• What the exercise asks
Where a line in the listing contains the string "this", copy that line out.

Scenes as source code
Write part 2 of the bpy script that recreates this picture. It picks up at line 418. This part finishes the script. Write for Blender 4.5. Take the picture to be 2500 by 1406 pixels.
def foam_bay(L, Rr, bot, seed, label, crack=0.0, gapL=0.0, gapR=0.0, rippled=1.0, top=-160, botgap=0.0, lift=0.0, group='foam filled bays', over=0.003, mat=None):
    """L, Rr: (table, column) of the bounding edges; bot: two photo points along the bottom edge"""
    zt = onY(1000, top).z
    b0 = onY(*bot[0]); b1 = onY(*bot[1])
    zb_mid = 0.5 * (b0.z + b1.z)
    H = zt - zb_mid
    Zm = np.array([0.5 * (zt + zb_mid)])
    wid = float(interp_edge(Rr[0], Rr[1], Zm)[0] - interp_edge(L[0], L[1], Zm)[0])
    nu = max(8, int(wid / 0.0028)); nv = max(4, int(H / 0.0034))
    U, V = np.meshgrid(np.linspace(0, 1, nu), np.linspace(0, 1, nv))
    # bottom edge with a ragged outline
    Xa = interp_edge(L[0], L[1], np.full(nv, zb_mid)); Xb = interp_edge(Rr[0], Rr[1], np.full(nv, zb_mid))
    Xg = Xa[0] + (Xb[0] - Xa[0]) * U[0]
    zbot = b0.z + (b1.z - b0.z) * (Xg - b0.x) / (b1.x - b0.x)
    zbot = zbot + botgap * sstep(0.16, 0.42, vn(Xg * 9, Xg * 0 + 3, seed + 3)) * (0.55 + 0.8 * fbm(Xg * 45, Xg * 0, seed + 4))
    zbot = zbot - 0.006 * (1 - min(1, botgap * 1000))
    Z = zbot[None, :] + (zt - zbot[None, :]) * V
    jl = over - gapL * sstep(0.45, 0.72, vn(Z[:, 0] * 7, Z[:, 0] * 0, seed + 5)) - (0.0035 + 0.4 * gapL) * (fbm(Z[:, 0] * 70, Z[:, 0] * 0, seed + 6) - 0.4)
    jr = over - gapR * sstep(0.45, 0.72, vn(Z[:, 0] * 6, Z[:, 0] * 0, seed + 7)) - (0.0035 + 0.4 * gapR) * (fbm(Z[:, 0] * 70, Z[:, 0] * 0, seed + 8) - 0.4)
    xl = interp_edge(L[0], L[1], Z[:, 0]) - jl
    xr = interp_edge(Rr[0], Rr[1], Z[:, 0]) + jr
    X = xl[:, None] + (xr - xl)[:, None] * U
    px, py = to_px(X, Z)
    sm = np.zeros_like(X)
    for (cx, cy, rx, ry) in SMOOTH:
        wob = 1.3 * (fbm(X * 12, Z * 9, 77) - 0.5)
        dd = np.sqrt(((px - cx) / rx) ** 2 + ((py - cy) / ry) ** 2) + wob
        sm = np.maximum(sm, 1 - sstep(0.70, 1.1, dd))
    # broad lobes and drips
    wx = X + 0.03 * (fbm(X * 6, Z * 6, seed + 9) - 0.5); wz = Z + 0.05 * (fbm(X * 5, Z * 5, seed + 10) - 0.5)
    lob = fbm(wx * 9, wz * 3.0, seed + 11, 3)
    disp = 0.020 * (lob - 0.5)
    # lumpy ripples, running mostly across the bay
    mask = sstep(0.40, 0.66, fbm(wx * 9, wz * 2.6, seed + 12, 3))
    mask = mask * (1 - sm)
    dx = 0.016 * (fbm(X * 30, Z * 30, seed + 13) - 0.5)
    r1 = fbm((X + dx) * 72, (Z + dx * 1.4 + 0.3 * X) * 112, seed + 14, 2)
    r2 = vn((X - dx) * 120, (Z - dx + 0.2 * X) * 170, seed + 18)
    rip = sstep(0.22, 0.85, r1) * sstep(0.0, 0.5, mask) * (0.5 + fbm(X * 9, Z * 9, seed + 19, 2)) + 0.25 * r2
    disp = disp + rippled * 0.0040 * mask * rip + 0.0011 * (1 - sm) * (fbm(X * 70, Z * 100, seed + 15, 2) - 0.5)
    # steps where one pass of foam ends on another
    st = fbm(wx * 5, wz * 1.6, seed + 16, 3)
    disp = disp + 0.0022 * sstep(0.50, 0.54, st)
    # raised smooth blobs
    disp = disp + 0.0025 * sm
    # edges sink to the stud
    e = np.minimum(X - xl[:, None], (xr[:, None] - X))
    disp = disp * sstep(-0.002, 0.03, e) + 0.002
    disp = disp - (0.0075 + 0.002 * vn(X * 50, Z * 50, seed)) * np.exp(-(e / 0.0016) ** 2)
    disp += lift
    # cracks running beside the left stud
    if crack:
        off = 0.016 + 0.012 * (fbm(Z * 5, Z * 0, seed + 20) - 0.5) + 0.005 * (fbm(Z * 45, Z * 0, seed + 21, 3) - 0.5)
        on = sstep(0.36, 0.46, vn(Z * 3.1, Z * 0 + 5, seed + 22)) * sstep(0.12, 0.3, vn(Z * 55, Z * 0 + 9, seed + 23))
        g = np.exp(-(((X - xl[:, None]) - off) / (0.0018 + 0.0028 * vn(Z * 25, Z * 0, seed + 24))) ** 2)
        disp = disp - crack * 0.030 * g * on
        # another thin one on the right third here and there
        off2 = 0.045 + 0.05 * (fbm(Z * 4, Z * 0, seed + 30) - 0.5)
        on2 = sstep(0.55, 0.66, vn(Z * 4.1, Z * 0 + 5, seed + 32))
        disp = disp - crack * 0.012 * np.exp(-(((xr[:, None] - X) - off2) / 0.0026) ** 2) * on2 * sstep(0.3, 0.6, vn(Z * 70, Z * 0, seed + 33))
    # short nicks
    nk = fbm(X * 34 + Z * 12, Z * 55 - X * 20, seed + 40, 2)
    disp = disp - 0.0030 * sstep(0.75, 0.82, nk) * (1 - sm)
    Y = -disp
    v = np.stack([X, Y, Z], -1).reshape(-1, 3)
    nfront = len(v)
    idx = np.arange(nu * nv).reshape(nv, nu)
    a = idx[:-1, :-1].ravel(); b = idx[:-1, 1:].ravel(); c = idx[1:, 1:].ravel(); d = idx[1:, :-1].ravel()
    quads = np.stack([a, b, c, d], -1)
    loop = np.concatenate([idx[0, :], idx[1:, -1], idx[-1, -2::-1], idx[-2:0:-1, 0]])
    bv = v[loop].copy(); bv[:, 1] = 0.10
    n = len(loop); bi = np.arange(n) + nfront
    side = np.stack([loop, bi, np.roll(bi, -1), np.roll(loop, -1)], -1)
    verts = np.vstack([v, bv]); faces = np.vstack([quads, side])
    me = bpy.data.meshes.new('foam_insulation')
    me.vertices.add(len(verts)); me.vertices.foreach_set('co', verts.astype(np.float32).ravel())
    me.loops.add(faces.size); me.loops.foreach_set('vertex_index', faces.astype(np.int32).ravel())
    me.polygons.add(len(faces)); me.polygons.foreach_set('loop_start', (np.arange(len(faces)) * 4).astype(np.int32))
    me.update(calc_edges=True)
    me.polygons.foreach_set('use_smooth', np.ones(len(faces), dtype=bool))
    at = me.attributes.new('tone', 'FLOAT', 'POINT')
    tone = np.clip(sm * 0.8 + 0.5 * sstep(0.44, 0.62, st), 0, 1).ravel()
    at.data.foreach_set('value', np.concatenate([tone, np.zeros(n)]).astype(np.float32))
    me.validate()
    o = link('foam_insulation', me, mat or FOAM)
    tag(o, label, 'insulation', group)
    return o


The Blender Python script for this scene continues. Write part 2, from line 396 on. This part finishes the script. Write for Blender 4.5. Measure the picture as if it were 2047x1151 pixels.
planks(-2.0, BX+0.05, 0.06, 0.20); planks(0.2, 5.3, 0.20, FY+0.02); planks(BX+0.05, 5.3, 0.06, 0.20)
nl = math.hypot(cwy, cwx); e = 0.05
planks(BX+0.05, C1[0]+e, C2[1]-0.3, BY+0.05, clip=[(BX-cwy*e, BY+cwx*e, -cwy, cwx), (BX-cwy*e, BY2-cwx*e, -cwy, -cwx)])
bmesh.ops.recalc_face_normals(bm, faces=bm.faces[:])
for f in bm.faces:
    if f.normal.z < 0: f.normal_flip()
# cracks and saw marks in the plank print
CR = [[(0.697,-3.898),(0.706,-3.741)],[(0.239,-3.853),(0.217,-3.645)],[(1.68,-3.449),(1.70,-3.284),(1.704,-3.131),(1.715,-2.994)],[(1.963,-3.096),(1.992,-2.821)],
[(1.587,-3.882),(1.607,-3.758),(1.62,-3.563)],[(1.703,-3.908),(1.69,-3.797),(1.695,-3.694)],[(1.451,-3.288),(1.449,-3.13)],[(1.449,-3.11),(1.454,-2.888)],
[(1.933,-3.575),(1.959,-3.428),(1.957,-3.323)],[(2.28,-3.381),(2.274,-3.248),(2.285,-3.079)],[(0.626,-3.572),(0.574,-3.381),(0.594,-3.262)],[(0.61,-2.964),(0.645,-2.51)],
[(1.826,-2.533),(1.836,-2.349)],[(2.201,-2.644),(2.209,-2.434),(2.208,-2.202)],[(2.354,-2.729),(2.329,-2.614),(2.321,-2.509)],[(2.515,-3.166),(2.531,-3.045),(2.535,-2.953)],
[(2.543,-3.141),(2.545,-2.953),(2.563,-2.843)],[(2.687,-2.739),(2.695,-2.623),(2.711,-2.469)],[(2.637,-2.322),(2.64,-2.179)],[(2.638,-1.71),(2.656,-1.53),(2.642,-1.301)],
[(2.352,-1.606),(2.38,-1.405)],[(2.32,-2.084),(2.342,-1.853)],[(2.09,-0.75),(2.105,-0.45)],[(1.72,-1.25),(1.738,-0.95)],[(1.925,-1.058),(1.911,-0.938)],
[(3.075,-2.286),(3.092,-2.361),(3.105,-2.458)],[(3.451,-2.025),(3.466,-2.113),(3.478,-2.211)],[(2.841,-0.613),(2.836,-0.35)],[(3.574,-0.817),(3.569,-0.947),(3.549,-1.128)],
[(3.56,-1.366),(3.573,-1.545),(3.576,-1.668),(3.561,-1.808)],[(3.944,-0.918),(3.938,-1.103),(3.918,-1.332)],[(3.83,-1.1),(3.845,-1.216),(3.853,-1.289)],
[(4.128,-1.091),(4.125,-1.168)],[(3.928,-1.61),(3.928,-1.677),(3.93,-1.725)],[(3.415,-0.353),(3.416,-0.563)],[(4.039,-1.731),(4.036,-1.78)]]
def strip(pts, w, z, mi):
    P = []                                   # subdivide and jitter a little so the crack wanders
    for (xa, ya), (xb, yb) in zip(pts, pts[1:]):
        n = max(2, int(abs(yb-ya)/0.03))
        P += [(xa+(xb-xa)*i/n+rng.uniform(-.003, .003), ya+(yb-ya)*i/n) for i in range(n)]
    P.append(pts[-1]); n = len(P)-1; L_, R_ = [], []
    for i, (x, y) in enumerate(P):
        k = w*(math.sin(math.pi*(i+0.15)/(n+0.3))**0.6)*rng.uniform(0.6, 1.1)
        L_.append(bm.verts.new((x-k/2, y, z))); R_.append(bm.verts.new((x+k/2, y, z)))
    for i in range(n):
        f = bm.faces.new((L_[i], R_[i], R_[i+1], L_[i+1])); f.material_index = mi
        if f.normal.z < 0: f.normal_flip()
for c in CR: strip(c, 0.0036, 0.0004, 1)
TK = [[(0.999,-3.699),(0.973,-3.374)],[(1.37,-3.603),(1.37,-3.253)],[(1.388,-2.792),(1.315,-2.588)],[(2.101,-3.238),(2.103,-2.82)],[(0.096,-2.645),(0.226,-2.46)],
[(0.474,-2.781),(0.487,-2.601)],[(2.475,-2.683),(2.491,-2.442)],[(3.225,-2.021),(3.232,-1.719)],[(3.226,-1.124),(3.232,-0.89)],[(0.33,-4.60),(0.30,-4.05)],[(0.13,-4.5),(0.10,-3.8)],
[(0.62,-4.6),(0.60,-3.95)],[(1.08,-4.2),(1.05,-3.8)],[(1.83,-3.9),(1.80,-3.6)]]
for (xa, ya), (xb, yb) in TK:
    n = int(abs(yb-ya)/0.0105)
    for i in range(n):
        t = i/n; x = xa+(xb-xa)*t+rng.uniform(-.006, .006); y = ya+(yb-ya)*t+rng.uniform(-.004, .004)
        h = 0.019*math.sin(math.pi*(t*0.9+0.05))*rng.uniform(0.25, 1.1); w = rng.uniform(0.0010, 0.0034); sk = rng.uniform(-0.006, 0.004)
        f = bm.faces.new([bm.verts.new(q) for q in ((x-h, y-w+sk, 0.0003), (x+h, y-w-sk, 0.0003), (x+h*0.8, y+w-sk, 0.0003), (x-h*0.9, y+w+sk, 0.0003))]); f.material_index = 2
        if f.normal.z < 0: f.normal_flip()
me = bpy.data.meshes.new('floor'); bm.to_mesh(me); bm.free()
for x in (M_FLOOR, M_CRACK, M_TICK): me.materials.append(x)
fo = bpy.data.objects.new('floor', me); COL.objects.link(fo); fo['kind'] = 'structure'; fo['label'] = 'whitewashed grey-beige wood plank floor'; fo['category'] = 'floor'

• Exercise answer
Write part 2 of the bpy script that recreates this picture. It picks up at line 418. This part finishes the script. Write for Blender 4.5. Take the picture to be 2500 by 1406 pixels.
The Blender Python script for this scene continues. Write part 2, from line 396 on. This part finishes the script. Write for Blender 4.5. Measure the picture as if it were 2047x1151 pixels.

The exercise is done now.